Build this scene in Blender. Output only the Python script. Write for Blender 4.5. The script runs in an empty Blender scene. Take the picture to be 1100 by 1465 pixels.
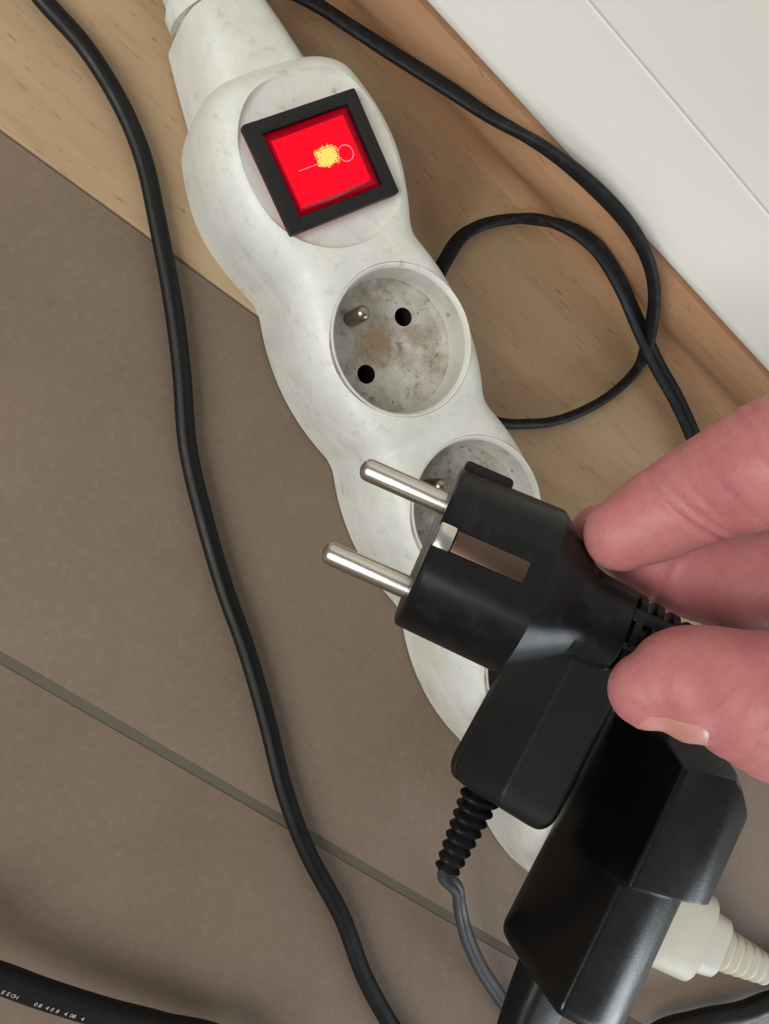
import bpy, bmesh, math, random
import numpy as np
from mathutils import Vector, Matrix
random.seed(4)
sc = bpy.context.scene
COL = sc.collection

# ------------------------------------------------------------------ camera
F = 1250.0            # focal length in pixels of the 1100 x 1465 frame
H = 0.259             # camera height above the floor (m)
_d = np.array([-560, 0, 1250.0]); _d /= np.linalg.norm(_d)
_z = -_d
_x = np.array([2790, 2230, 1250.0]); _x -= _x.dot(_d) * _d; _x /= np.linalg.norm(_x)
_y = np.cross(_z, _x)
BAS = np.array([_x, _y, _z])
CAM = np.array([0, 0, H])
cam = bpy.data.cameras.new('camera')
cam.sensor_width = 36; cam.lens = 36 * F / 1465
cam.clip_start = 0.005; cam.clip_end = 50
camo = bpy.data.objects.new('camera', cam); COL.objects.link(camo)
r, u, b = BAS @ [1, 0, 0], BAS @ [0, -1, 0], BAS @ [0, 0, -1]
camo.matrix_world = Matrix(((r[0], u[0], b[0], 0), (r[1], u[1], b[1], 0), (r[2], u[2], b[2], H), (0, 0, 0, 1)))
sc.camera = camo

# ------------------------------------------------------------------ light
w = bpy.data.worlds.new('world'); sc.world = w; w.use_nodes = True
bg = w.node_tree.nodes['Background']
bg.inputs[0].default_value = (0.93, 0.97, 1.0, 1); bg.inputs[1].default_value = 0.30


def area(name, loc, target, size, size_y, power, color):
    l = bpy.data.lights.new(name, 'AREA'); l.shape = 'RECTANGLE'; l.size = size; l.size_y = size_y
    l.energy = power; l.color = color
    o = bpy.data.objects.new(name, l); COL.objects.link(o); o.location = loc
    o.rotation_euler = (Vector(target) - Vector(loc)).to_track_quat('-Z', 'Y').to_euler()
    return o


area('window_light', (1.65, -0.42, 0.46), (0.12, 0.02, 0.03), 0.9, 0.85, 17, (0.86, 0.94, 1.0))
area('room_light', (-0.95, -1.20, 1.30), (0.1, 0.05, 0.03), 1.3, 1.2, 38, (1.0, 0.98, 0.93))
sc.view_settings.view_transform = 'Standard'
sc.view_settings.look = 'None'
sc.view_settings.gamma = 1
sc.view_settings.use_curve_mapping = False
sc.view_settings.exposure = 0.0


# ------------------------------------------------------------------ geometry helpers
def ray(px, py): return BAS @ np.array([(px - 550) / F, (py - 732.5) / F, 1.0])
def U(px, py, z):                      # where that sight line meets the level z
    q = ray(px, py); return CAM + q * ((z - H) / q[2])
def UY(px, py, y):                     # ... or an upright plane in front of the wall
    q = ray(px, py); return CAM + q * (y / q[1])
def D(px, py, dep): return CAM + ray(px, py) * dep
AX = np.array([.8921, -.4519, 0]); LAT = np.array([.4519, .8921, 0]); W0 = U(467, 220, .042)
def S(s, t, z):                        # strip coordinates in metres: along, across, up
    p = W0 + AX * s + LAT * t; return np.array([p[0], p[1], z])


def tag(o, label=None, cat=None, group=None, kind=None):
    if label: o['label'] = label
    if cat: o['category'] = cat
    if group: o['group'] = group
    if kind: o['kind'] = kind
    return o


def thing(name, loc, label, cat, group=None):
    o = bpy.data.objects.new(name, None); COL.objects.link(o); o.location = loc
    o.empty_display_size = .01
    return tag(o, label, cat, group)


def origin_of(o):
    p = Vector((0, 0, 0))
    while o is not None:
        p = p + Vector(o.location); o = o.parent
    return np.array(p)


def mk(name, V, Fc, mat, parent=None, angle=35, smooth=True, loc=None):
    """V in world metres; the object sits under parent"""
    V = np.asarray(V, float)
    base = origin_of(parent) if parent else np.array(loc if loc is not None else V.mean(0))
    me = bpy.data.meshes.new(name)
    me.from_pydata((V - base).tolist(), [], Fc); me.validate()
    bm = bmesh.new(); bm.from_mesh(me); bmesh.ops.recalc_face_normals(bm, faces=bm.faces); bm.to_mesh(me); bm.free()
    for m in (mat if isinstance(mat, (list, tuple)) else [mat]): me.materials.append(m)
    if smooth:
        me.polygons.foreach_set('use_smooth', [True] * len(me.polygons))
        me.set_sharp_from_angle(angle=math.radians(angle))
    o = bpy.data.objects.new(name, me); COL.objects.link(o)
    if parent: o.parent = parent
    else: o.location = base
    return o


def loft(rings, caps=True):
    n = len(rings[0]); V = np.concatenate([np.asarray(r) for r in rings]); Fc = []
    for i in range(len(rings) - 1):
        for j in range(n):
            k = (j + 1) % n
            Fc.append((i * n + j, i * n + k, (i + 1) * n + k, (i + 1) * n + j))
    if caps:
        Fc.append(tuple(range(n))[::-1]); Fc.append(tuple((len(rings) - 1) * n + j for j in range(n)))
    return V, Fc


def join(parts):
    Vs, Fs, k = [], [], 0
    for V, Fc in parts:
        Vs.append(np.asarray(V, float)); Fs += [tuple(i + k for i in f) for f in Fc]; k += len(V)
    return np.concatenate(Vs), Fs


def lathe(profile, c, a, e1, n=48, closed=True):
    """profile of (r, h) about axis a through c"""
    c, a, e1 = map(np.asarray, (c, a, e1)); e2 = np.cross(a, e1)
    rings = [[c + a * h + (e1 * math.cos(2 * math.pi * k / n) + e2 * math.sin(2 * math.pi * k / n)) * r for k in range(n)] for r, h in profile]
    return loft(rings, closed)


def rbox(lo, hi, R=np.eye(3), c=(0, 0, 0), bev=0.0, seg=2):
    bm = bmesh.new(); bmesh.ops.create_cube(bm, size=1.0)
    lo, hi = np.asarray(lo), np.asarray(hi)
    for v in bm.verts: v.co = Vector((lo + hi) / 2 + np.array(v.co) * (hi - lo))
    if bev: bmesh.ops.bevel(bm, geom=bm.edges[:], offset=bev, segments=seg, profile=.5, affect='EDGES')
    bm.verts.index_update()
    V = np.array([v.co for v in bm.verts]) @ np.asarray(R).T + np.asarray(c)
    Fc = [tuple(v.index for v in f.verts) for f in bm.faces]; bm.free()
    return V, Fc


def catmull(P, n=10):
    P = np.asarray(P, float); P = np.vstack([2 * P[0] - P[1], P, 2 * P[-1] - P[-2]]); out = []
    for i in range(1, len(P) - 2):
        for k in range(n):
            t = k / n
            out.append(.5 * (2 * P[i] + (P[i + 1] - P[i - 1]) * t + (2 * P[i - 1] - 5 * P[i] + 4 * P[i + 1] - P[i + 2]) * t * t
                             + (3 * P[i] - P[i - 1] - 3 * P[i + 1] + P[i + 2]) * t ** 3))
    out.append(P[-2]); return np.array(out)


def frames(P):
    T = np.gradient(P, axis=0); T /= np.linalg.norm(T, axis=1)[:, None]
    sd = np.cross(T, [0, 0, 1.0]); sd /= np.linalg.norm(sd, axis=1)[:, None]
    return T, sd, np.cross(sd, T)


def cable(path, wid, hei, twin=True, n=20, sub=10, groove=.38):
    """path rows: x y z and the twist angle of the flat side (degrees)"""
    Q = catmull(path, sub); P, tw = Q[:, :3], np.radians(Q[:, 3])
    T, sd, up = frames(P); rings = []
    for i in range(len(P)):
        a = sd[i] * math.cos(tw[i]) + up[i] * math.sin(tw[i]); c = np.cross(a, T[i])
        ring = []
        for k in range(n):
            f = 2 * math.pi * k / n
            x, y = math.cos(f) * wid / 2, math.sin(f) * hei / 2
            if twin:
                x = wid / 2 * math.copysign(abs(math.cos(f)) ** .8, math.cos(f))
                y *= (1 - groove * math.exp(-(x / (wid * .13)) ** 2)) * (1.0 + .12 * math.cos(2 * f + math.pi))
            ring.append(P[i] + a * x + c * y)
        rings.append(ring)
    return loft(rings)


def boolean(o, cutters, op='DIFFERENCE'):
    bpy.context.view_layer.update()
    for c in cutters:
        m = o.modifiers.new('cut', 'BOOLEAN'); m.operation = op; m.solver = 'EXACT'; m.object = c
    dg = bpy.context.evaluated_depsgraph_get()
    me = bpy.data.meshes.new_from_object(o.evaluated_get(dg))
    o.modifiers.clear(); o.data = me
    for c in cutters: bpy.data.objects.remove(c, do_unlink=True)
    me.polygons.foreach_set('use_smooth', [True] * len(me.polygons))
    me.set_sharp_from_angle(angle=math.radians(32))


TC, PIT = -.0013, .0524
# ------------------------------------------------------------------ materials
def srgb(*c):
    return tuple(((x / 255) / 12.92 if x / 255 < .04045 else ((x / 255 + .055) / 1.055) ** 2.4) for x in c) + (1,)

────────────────

## WHAT YOU ARE ASKED TO DO:
Without the pictures, please reproduce each line of the listing above exactly, from the first one through the line bearing "COL = sc.collection".

## FULL SOLUTION:
Build this scene in Blender. Output only the Python script. Write for Blender 4.5. The script runs in an empty Blender scene. Take the picture to be 1100 by 1465 pixels.
import bpy, bmesh, math, random
import numpy as np
from mathutils import Vector, Matrix
random.seed(4)
sc = bpy.context.scene
COL = sc.collection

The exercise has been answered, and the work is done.